Today, we’re turning to a local treasure: a state historic site in Midland that marks the first documented discovery of gold in the United States.

Drive just 20 miles east of Charlotte and you'll find yourself surrounded by vegetable stands and old farm houses and the small town of Midland. Midland prides itself on its rural character and something else: The Reed Gold Mine.

It's one of the coolest places to be on a hot summer day. Aaron Kepley is my tour guide for the day. 

"One of my favorite things is on a really hot day, standing in front of the door doing the talk before I go in the mine and feeling the cold air come up my shorts," Kepley says. "Phew … feels good!" 

The mine gets its name from John Reed. That's Aaron Kepley's great-great-great-great grandfather. Kepley takes me to the general spot where gold was first discovered in the U.S. more than 200 years ago.

Credit Tasnim Shamma
Little Meadow Creek at the Reed Gold Mine.

  "Right here on top of Little Meadow Creek," Kepley says. "Because it was near here in 1799, a 12-year-old boy named Conrad Reed was fishing with his brother and sister. They had actually skipped church, the story goes. And they were fishing, bow and arrow fishing in the water. He supposedly shot an arrow into the water, reached down to pick it up and there was a shiny metal rock in there."

It weighed seventeen pounds. Conrad took it home and it was used as a door stop. A few years later, his father, John Reed, took the rock to a jeweler in Fayetteville. John sold the rock for $3.50. It was actually worth $3,600 -- about $377,000 by today's standards.

As you're getting ready to go underground, you see lots of holes.

"All of these are from plaster mining, where you look for gold on top of the surface of the ground, maybe dig a hole about three or four feet," Kepley explains. "At first, being that John Reed and his neighbors were just farmers, they really didn't know what they were doing, so they would just come out here, they would dig this dirt up and go pan it in the creek."

One of John Reed's neighbors, Mathias figured out there was more gold near quartz rock.
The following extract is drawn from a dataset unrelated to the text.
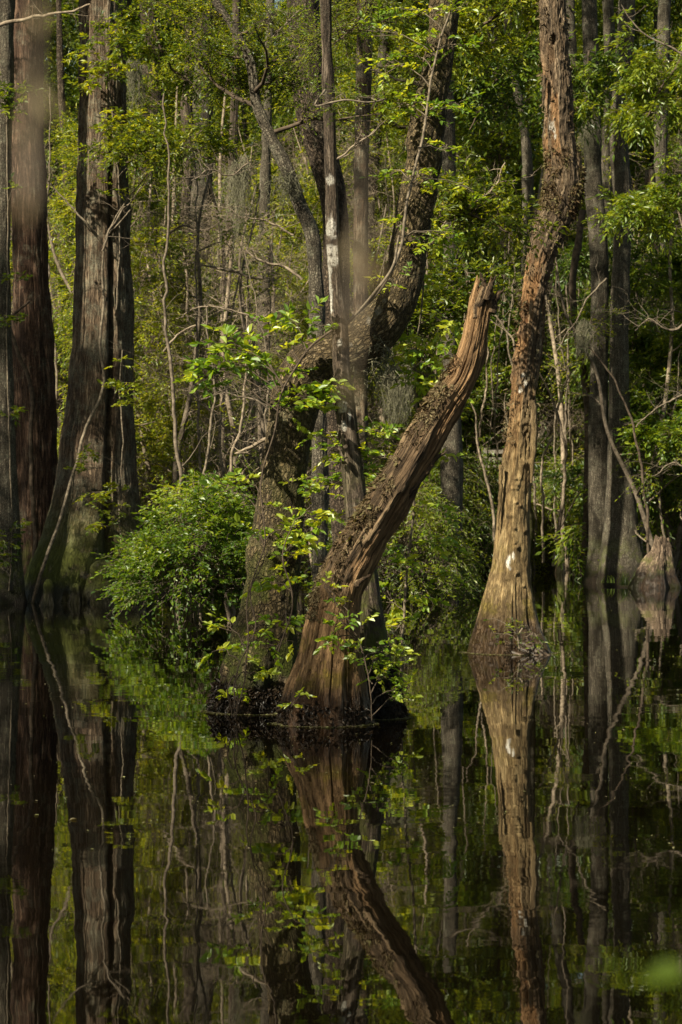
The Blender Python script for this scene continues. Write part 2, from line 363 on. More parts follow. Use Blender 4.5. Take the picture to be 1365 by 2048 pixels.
# ------------------------------------------------------------------ setting: ground and water
def shore(x):
    x = np.asarray(x, float)
    s = 58.5-17.0*sstep(-1.6, -3.4, x)
    return s+1.4*np.sin(x*.9+1)+.8*np.sin(x*2.3)
def ground_z(x, y):
    x = np.asarray(x, float); y = np.asarray(y, float)
    d = y-shore(x)
    P = np.stack([x*.35, y*.35, 0*x], -1)
    n = fbm(P.reshape(-1, 3), 4, 5).reshape(x.shape)
    z = -.9+sstep(-3, 1.2, d)*1.25+n*.22*sstep(-4, 2, d)
    return z+sstep(6, 200, d)*2.5
def make_ground():
    xs = np.concatenate([np.linspace(-600, -45, 24), np.linspace(-40, 40, 200), np.linspace(45, 600, 24)])
    ys = np.concatenate([np.linspace(-300, 25, 20), np.linspace(28, 110, 230), np.linspace(115, 900, 40)])
    X, Y = np.meshgrid(xs, ys); Z = ground_z(X, Y)
    V = np.stack([X, Y, Z], -1).reshape(-1, 3); n, m = X.shape
    i = (np.arange(n-1)[:, None]*m+np.arange(m-1)[None, :])
    Fq = np.stack([i, i+1, i+m+1, i+m], -1).reshape(-1, 4)
    mt, b = newmat('forest_floor')
    pos = b.n('ShaderNodeNewGeometry').outputs['Position']
    f = b.noise(pos, 9, 8, .7); g = b.noise(pos, .8, 4, .6)
    col = b.ramp(f, [(.35, (.012, .008, .005)), (.55, (.05, .034, .02)), (.7, (.11, .08, .045))])
    col = b.mix(b.rng(g, .5, .62, 0, .7), col, (.03, .045, .01))
    bp = b.n('ShaderNodeBump', {'Strength': 1., 'Distance': .05, 'Height': f}).outputs[0]
    p = b.n('ShaderNodeBsdfPrincipled', {'Base Color': col, 'Roughness': .9, 'Normal': bp})
    b.n('ShaderNodeOutputMaterial', {0: p.outputs[0]})
    o = obj('forest_floor', mesh_np('forest_floor', V, Fq, mt)); tag(o, None, None, kind='structure')
    # water
    V = [(-600, -300, 0), (600, -300, 0), (600, 300, 0), (-600, 300, 0)]
    mt, b = newmat('tannin_water')
    pos = b.n('ShaderNodeNewGeometry').outputs['Position']
    def nv(sc, s, det):
        c = b.n('ShaderNodeTexNoise', {'Vector': b.vmul(pos, sc), 'Scale': s, 'Detail': det, 'Roughness': .5}).outputs[1]
        return b.n('ShaderNodeVectorMath', {0: c, 1: (.5, .5, .5)}, operation='SUBTRACT').outputs[0]
    a = b.n('ShaderNodeVectorMath', {0: nv((.5, 1.6, 1), 1.3, 2)}, operation='SCALE'); a.inputs['Scale'].default_value = .009
    c = b.n('ShaderNodeVectorMath', {0: nv((.8, 2.4, 1), 6.0, 1)}, operation='SCALE')
    patch = b.rng(b.noise(b.vmul(pos, (.35, .12, 1)), 1., 2, .5), .45, .65, .0016, .012)
    b.t.links.new(patch, c.inputs['Scale'])
    s = b.n('ShaderNodeVectorMath', {0: a.outputs[0], 1: c.outputs[0]}, operation='ADD').outputs[0]
    s = b.n('ShaderNodeVectorMath', {0: b.vmul(s, (1, 1, 0)), 1: (0, 0, 1)}, operation='ADD').outputs[0]
    s = b.n('ShaderNodeVectorMath', {0: s}, operation='NORMALIZE').outputs[0]
    p = b.n('ShaderNodeBsdfPrincipled', {'Base Color': (.002, .0014, .0007, 1), 'Roughness': .015, 'IOR': 1.42, 'Normal': s})
    b.n('ShaderNodeOutputMaterial', {0: p.outputs[0]})
    o = obj('swamp_water', mesh_np('swamp_water', V, [(0, 1, 2, 3)], mt)); tag(o, None, None, kind='structure')
make_ground()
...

So they dug straight down, 20 to 30 feet on the quartz rock, creating the first shaft gold mine in the United States in the 1820s. This was a working mine until 1912 and by then the process had became industrialized.

http://youtu.be/o0vgpyFUlP4

At the mine, you can see and hear the steam engines that power the stamp mills to separate the gold from the rock, as it would have more than 100 years ago. You can also pay three dollars  and pan for gold yourself. 

Jim Strauss of Mint Hill is a regular visitor, panning for gold at the panning station. 

"I've been bringing my grandchildren to do this for a long time, so this is one of the favorite things we do," Strauss says. 

Credit Tasnim Shamma
The panning center at Reed Gold Mine where visitors can pan for gold for three dollars and keep what they find.

In case you're wondering, you can take home any gold you find. If you're lucky, you might find a few flakes of gold worth a little more than the fee you paid to pan.

For Aaron Kepley, it's about more than gold.

"It's history, science, technology, all different kinds of things, and seeing how people react to it, how we can engage them and really see the light kick on in their face, that's one of the most interesting things," Kepley says.  

That was the Reed Gold Mine, in Midland, just a thirty minute drive from Charlotte. We visited the mine as part of our summer series, There & Back, exploring places you can visit in a day trip.